Write out each line word for word. Drop pictures.

======== SUPPLIED INFORMATION

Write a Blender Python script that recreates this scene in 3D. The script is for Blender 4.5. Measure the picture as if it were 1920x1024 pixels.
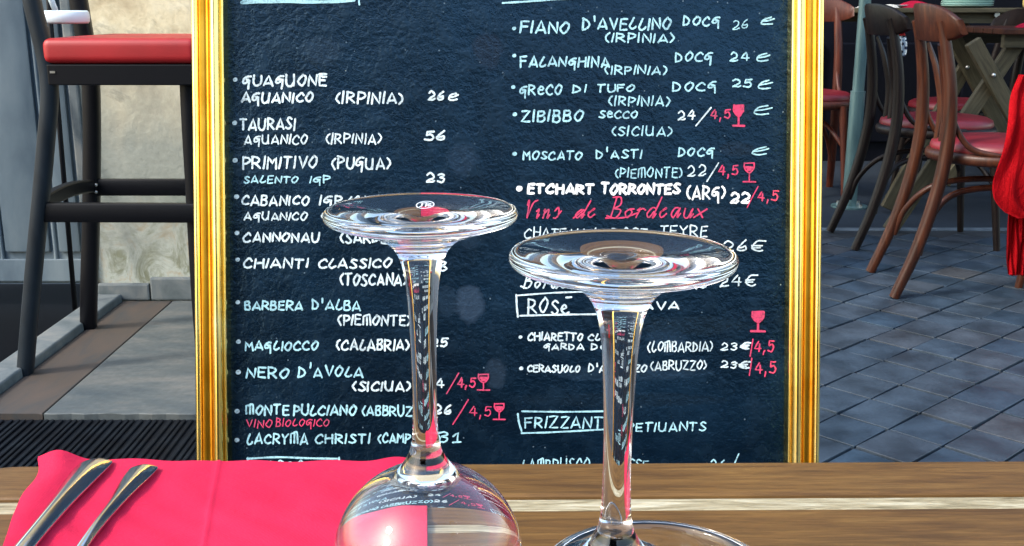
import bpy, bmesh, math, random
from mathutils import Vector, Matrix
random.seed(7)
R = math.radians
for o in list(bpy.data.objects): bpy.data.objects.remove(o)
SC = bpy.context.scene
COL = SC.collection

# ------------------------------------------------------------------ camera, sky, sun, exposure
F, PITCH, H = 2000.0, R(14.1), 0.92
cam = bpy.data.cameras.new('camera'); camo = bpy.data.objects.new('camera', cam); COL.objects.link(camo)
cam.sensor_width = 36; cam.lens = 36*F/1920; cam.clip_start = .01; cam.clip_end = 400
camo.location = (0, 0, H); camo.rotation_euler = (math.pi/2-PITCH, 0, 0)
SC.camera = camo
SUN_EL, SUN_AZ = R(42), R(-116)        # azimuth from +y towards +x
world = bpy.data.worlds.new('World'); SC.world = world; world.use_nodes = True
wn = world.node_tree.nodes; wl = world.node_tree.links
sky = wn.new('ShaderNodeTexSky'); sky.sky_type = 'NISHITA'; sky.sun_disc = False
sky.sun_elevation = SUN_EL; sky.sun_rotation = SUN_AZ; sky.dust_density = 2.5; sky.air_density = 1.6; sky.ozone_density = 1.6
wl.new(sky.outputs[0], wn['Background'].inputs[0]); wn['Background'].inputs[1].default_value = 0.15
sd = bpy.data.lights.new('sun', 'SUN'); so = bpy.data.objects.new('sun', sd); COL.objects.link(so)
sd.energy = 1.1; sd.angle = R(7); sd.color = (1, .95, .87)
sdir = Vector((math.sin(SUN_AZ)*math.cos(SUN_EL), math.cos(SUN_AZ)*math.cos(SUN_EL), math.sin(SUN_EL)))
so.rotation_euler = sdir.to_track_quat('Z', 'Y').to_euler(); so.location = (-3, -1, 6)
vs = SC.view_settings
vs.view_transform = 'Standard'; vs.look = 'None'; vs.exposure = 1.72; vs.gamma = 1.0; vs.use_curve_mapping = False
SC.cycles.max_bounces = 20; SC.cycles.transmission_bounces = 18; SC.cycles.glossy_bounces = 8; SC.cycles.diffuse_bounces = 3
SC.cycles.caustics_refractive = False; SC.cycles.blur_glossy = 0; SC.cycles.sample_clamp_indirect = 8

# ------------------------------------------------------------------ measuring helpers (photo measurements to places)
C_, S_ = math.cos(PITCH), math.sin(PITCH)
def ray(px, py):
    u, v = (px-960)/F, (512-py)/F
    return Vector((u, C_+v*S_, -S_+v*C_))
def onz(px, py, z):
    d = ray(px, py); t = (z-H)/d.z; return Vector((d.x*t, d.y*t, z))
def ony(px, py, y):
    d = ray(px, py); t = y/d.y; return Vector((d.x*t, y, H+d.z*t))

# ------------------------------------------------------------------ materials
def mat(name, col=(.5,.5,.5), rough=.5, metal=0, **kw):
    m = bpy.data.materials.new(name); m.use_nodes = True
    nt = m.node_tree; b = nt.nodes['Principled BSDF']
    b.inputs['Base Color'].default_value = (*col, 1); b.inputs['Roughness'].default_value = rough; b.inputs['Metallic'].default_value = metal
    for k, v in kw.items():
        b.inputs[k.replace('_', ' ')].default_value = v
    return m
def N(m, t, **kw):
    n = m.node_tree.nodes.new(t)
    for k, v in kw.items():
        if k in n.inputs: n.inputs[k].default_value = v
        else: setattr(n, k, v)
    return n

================

## RESULT FOR THIS EXERCISE
Write a Blender Python script that recreates this scene in 3D. The script is for Blender 4.5. Measure the picture as if it were 1920x1024 pixels.
import bpy, bmesh, math, random
from mathutils import Vector, Matrix
random.seed(7)
R = math.radians
for o in list(bpy.data.objects): bpy.data.objects.remove(o)
SC = bpy.context.scene
COL = SC.collection

# ------------------------------------------------------------------ camera, sky, sun, exposure
F, PITCH, H = 2000.0, R(14.1), 0.92
cam = bpy.data.cameras.new('camera'); camo = bpy.data.objects.new('camera', cam); COL.objects.link(camo)
cam.sensor_width = 36; cam.lens = 36*F/1920; cam.clip_start = .01; cam.clip_end = 400
camo.location = (0, 0, H); camo.rotation_euler = (math.pi/2-PITCH, 0, 0)
SC.camera = camo
SUN_EL, SUN_AZ = R(42), R(-116)        # azimuth from +y towards +x
world = bpy.data.worlds.new('World'); SC.world = world; world.use_nodes = True
wn = world.node_tree.nodes; wl = world.node_tree.links
sky = wn.new('ShaderNodeTexSky'); sky.sky_type = 'NISHITA'; sky.sun_disc = False
sky.sun_elevation = SUN_EL; sky.sun_rotation = SUN_AZ; sky.dust_density = 2.5; sky.air_density = 1.6; sky.ozone_density = 1.6
wl.new(sky.outputs[0], wn['Background'].inputs[0]); wn['Background'].inputs[1].default_value = 0.15
sd = bpy.data.lights.new('sun', 'SUN'); so = bpy.data.objects.new('sun', sd); COL.objects.link(so)
sd.energy = 1.1; sd.angle = R(7); sd.color = (1, .95, .87)
sdir = Vector((math.sin(SUN_AZ)*math.cos(SUN_EL), math.cos(SUN_AZ)*math.cos(SUN_EL), math.sin(SUN_EL)))
so.rotation_euler = sdir.to_track_quat('Z', 'Y').to_euler(); so.location = (-3, -1, 6)
vs = SC.view_settings
vs.view_transform = 'Standard'; vs.look = 'None'; vs.exposure = 1.72; vs.gamma = 1.0; vs.use_curve_mapping = False
SC.cycles.max_bounces = 20; SC.cycles.transmission_bounces = 18; SC.cycles.glossy_bounces = 8; SC.cycles.diffuse_bounces = 3
SC.cycles.caustics_refractive = False; SC.cycles.blur_glossy = 0; SC.cycles.sample_clamp_indirect = 8

# ------------------------------------------------------------------ measuring helpers (photo measurements to places)
C_, S_ = math.cos(PITCH), math.sin(PITCH)
def ray(px, py):
    u, v = (px-960)/F, (512-py)/F
    return Vector((u, C_+v*S_, -S_+v*C_))
def onz(px, py, z):
    d = ray(px, py); t = (z-H)/d.z; return Vector((d.x*t, d.y*t, z))
def ony(px, py, y):
    d = ray(px, py); t = y/d.y; return Vector((d.x*t, y, H+d.z*t))

# ------------------------------------------------------------------ materials
def mat(name, col=(.5,.5,.5), rough=.5, metal=0, **kw):
    m = bpy.data.materials.new(name); m.use_nodes = True
    nt = m.node_tree; b = nt.nodes['Principled BSDF']
    b.inputs['Base Color'].default_value = (*col, 1); b.inputs['Roughness'].default_value = rough; b.inputs['Metallic'].default_value = metal
    for k, v in kw.items():
        b.inputs[k.replace('_', ' ')].default_value = v
    return m
def N(m, t, **kw):
    n = m.node_tree.nodes.new(t)
    for k, v in kw.items():
        if k in n.inputs: n.inputs[k].default_value = v
        else: setattr(n, k, v)
    return n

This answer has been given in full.